April 30: Bullshit (Read On Bullshit)

May 2: In-class Peer Editing, Bullshit Continued 
Homework Due: Bring two copies of a draft of your paper to class for in-class peer-editing. 
Homework Due: Reflect on the following question: Does someone count as a liar if they say something that is true, but think that it is false and say it with the intention to deceive? 

Week 15:  Media

May 7: Media (SGU 46-51)

May 9: Media Continued
Homework Due: 
Final Paper Due

Week 16: Media

May 14: Media Continued

May 16:  Media Continued

Week 17: Finals

May 21:  Review for Final

May 23: Final Exam

: Your grade in the course will be out of 500 points and is based on your performance on the following assignments:

  • 100 points: Exam 1
  • 100 points: Exam 2
  • 100 points: Final Exam
  • 50 points: Final Paper. Though only worth 10% of your grade in the course, failure to complete this assignment or the associated pre-writing will result in an F on the assignment. More information on this assignment will be provided later in the semester.
  • 50 points: Homework. This is due at the start of the class for which it is assigned. Late assignments will not be accepted.
  • 100 points: Pop Quizzes. These will be given at the start of class and will cover the material from previous classes. They cannot be made-up if missed. 
Grade Scale:

    ≥ 450 = A
    ≥ 400 = B
    ≥ 350 = C
    ≥ 300 = D
    < 300 = F

Student Responsibility to Drop/Withdraw
It is the student’s responsibility to drop all classes in which he/she is no longer attending. It is the instructor’s discretion to withdraw a student after the add/drop deadline (February 8) due to excessive absences. Students who remain enrolled in a class beyond the withdrawal deadline, as stated in the class schedule (April 12), will receive an evaluative letter grade in the class.

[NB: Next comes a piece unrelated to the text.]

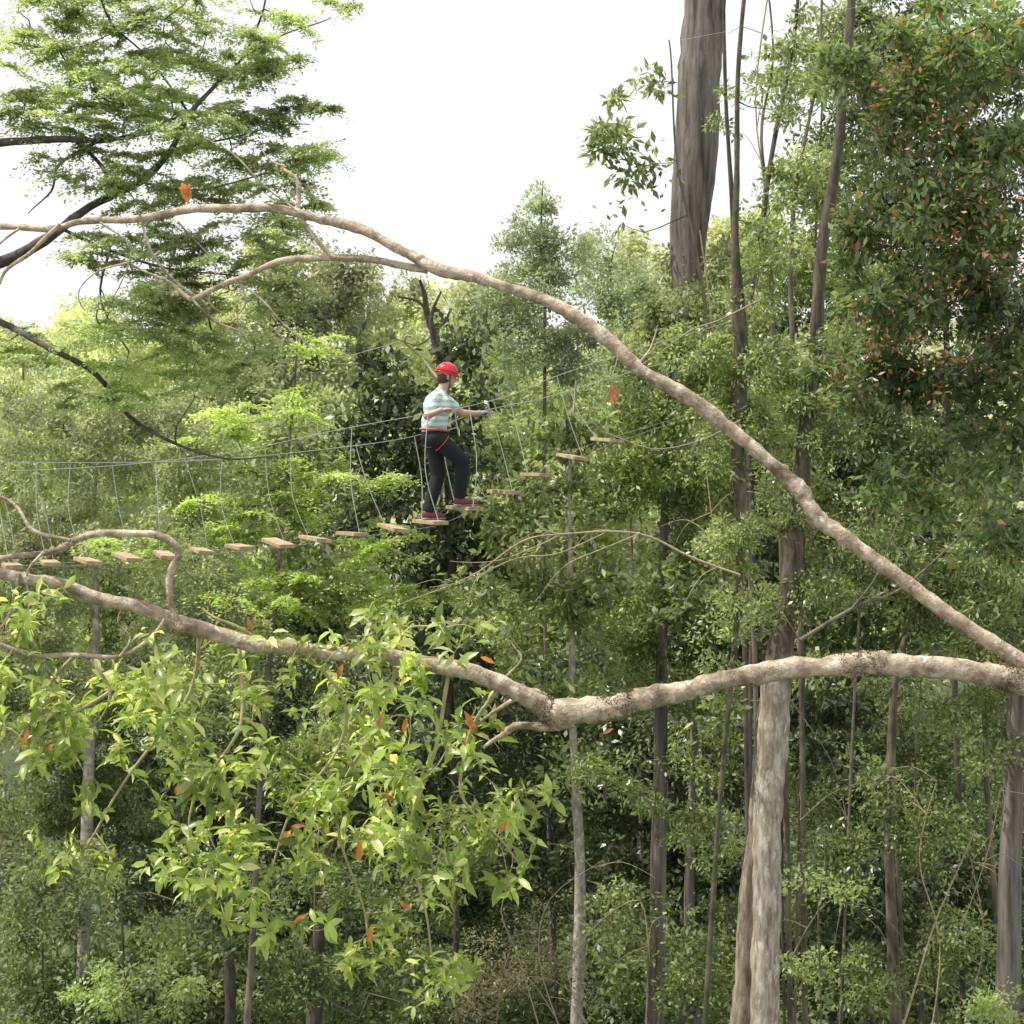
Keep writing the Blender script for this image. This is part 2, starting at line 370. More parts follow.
tree('mottled_tree', 'pale mottled trunk in front at lower right, mossy and dark above the branch', 'tree', 23.5,
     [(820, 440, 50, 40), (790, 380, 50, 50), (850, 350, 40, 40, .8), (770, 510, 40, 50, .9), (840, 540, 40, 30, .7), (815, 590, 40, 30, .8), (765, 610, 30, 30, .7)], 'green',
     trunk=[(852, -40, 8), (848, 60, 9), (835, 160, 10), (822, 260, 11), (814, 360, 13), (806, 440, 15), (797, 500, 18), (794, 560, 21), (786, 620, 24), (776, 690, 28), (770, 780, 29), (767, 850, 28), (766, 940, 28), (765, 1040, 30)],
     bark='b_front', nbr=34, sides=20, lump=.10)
tree('leaning_tree', 'dull brown stem standing close against the left of the mottled trunk', 'tree', 23.9, [(725, 700, 30, 30, .7)], 'green',
     trunk=[(766, 690, 10), (758, 780, 13), (750, 880, 17), (745, 960, 20), (741, 1040, 24)], bark='b_brown', nbr=4, sides=14, lump=.1)
tree('slender_tree', 'dark slim mossy stem rising between the tall grey trunk and the glossy leaves', 'tree', 21.9,
     [(735, 330, 45, 45, 1.1), (700, 345, 40, 25, .9), (760, 250, 35, 40, .8), (730, 395, 55, 30, 1.1), (745, 440, 45, 50, .9), (735, 560, 45, 50, .9), (720, 640, 30, 30, .6), (790, 100, 20, 40, .5)], 'green',
     trunk=[(748, -40, 4), (738, 100, 5), (735, 220, 7), (740, 320, 13), (738, 420, 15), (740, 540, 8), (730, 700, 5), (715, 860, 5), (705, 1040, 6)], bark='b_mossy', nbr=40, sides=12, lump=.1)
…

Attendance: During the first two weeks of class, students will be dropped for any absence. Starting during the third week, students may be dropped for missing two classes. In addition, students who arrive unreasonably late or leave unreasonably early will be marked absent.

Professionalism: It is assumed that students will conduct themselves in a professional manner with a positive attitude. An open mind is one of the most important tools required for success in academia. If a student is negative and feels as is there is nothing of value to be gained by the college experience or this course, he or she will not do well in this course.

Academic Integrity and Conduct: Mesa College students are bound by the Student Code of Conduct, Policy 3100.  In this course, cheating, plagiarism, disruptions of instructional activity, fraud and/or lying will result in, at a minimum, a grade of “F” for the assignment/test with no make up permitted.  Any of these infractions may result in formal disciplinary action by the Dean of Student Affairs as described in the code (as published in the catalog or online).

Accommodations for Students with Disabilities: Students with disabilities who may need academic accommodations should discuss options with their professors during the first two weeks of class. You should also contact DSPS. DSPS can be found at or they can be contacted by phone at 619-388-2780.

TIPS FOR SUCCESS IN THIS COURSE (Thanks to Professor June Yang):
  1. Be optimistic about your ability to learn from the textbook, the instructor, and each other.
  2. Do all homework and all the readings. The homework will be collected every time, and spot-checked, and the readings will help you understand the course material.
  3. Be prepared to spend time outside of class working on class material, doing readings, homework, preparing for quizzes and exams, etc.
  4. Ask questions if you don't understand something.
  5. Remember that you are gifted with more education and intelligence than many persons on this planet. If you try, you are sure to get it, or at least most of it!